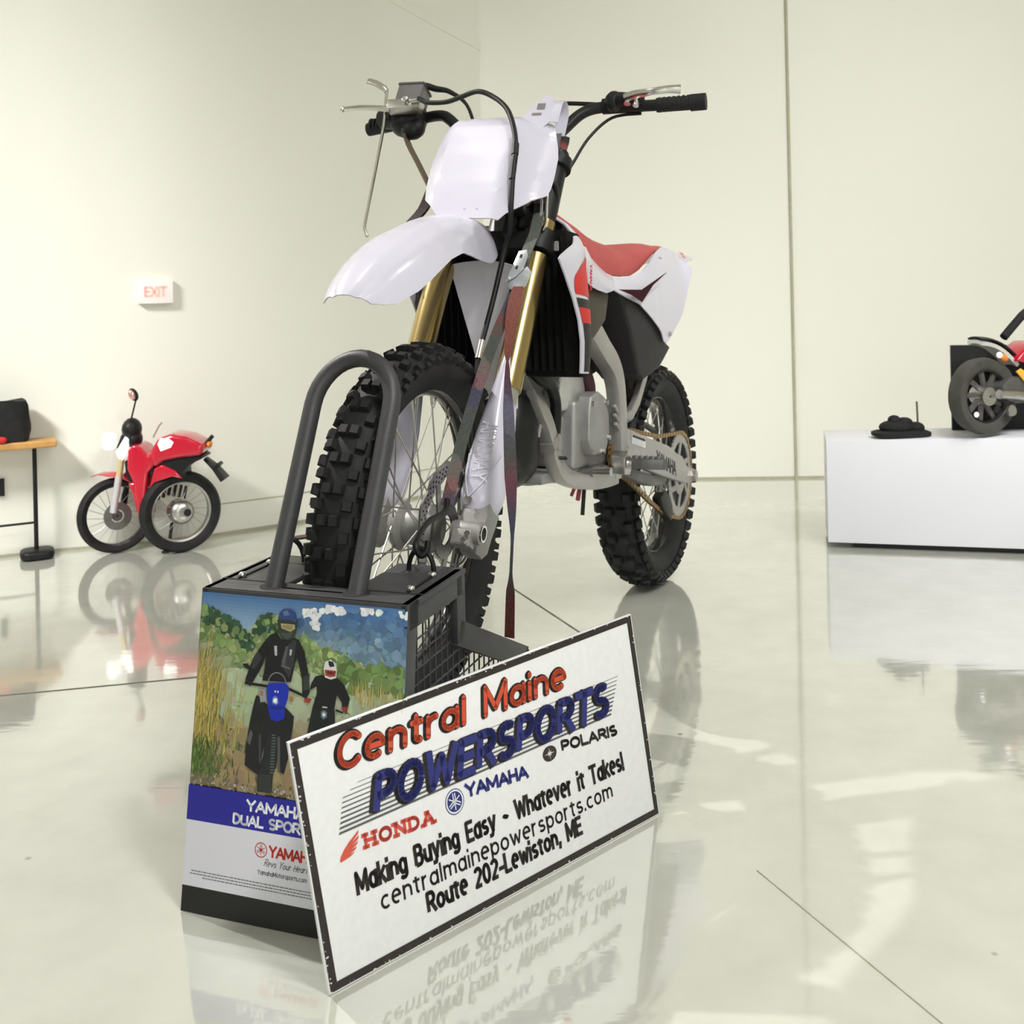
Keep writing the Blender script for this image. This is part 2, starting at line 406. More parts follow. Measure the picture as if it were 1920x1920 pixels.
def text_width(s, gap=.2, gl=GL):
    x = 0
    for ch in s: x += (.34 if ch == ' ' else gl[ch][0])+gap
    return x-gap
def text(g, s, x0, y0, h, wid, wt, col, fn, shear=0, rnd=False, gap=.2, slope=0, z=0, off=(0, 0), gl=GL, grow=1.0, sizes=None):
    """fn(u, v, z) -> point.  wid = total width (fit), wt = stroke width in the same unit"""
    tw = text_width(s, gap, gl); k = (wid-wt)/tw; x = 0; g.cc = col; hw = wt/2; hh = h-wt
    for ci, ch in enumerate(s):
        if ch == ' ': x += .34+gap; continue
        wd, st = gl[ch]
        zz = z+(ci % 2)*.00002
        fh = lerp(1.0, grow, x/tw)*(sizes.get(ci, 1.0) if sizes else 1.0)
        for pl in st:
            P = []
            for (a, b) in pl:
                bx = (x+a)*k; by = b*hh*fh
                P.append(V((x0+hw+bx+shear*by+off[0], y0+hw+by+slope*bx+off[1], 0)))
            n = len(P)
            for i in range(n-1):
                d = P[i+1]-P[i]
                if d.length < 1e-7: continue
                d.normalize(); q = V((-d.y, d.x, 0))*hw
                a = P[i]; b = P[i+1]
                if not rnd:
                    if i == 0 and n < 6: a = a-d*hw
                    if i == n-2 and n < 6: b = b+d*hw
                g.poly([fn(p.x, p.y, zz) for p in (a-q, b-q, b+q, a+q)])
            for i in range(n):
                if rnd or 0 < i < n-1:
                    m = 10 if rnd else 6
                    if not rnd and n > 6 and 0 < i < n-1: m = 6
                    rr = hw if rnd or n > 5 else hw*.999
                    g.disc((P[i].x, P[i].y), rr, m, lambda a, b: fn(a, b, zz))
        x += wd+gap
def emblem(g, cx, cy, r, col, fn, z=0, solid=None, sx=1.0):
    """ring with three crossed forks"""
    f2 = lambda a, b, c: fn(cx+(a-cx)*sx, b, c)
    if solid:
        g.cc = solid; g.disc((cx, cy), r, 28, lambda a, b: f2(a, b, z))
    g.cc = col
    for k in range(28):
        a, b = 2*PI*k/28, 2*PI*(k+1)/28
        g.poly([f2(cx+q*cos(t), cy+q*sin(t), z+.00004) for q, t in ((r*.86, a), (r, a), (r, b), (r*.86, b))])
    for k in range(3):
        a = PI/2+k*2*PI/3
        d = V((cos(a), sin(a), 0)); q = V((-d.y, d.x, 0))
        c = V((cx, cy, 0))
        def quad(p0, p1, hw):
            n = (p1-p0).normalized(); n = V((-n.y, n.x, 0))*hw
            g.poly([f2(p.x, p.y, z+.00006) for p in (p0-n, p1-n, p1+n, p0+n)])
        quad(c-d*r*.72, c+d*r*.12, r*.05)
        for sgn in (-1, 1): quad(c+d*r*.1+q*sgn*r*.11, c+d*r*.72+q*sgn*r*.11, r*.05)
        quad(c+d*r*.12-q*r*.15, c+d*r*.12+q*r*.15, r*.05)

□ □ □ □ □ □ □

### [TASK INSTRUCTIONS]
Reproduce every line exactly and omit all pictures.

### [RESPONSE FOR THIS EXERCISE]
Keep writing the Blender script for this image. This is part 2, starting at line 406. More parts follow. Measure the picture as if it were 1920x1920 pixels.
def text_width(s, gap=.2, gl=GL):
    x = 0
    for ch in s: x += (.34 if ch == ' ' else gl[ch][0])+gap
    return x-gap
def text(g, s, x0, y0, h, wid, wt, col, fn, shear=0, rnd=False, gap=.2, slope=0, z=0, off=(0, 0), gl=GL, grow=1.0, sizes=None):
    """fn(u, v, z) -> point.  wid = total width (fit), wt = stroke width in the same unit"""
    tw = text_width(s, gap, gl); k = (wid-wt)/tw; x = 0; g.cc = col; hw = wt/2; hh = h-wt
    for ci, ch in enumerate(s):
        if ch == ' ': x += .34+gap; continue
        wd, st = gl[ch]
        zz = z+(ci % 2)*.00002
        fh = lerp(1.0, grow, x/tw)*(sizes.get(ci, 1.0) if sizes else 1.0)
        for pl in st:
            P = []
            for (a, b) in pl:
                bx = (x+a)*k; by = b*hh*fh
                P.append(V((x0+hw+bx+shear*by+off[0], y0+hw+by+slope*bx+off[1], 0)))
            n = len(P)
            for i in range(n-1):
                d = P[i+1]-P[i]
                if d.length < 1e-7: continue
                d.normalize(); q = V((-d.y, d.x, 0))*hw
                a = P[i]; b = P[i+1]
                if not rnd:
                    if i == 0 and n < 6: a = a-d*hw
                    if i == n-2 and n < 6: b = b+d*hw
                g.poly([fn(p.x, p.y, zz) for p in (a-q, b-q, b+q, a+q)])
            for i in range(n):
                if rnd or 0 < i < n-1:
                    m = 10 if rnd else 6
                    if not rnd and n > 6 and 0 < i < n-1: m = 6
                    rr = hw if rnd or n > 5 else hw*.999
                    g.disc((P[i].x, P[i].y), rr, m, lambda a, b: fn(a, b, zz))
        x += wd+gap
def emblem(g, cx, cy, r, col, fn, z=0, solid=None, sx=1.0):
    """ring with three crossed forks"""
    f2 = lambda a, b, c: fn(cx+(a-cx)*sx, b, c)
    if solid:
        g.cc = solid; g.disc((cx, cy), r, 28, lambda a, b: f2(a, b, z))
    g.cc = col
    for k in range(28):
        a, b = 2*PI*k/28, 2*PI*(k+1)/28
        g.poly([f2(cx+q*cos(t), cy+q*sin(t), z+.00004) for q, t in ((r*.86, a), (r, a), (r, b), (r*.86, b))])
    for k in range(3):
        a = PI/2+k*2*PI/3
        d = V((cos(a), sin(a), 0)); q = V((-d.y, d.x, 0))
        c = V((cx, cy, 0))
        def quad(p0, p1, hw):
            n = (p1-p0).normalized(); n = V((-n.y, n.x, 0))*hw
            g.poly([f2(p.x, p.y, z+.00006) for p in (p0-n, p1-n, p1+n, p0+n)])
        quad(c-d*r*.72, c+d*r*.12, r*.05)
        for sgn in (-1, 1): quad(c+d*r*.1+q*sgn*r*.11, c+d*r*.72+q*sgn*r*.11, r*.05)
        quad(c+d*r*.12-q*r*.15, c+d*r*.12+q*r*.15, r*.05)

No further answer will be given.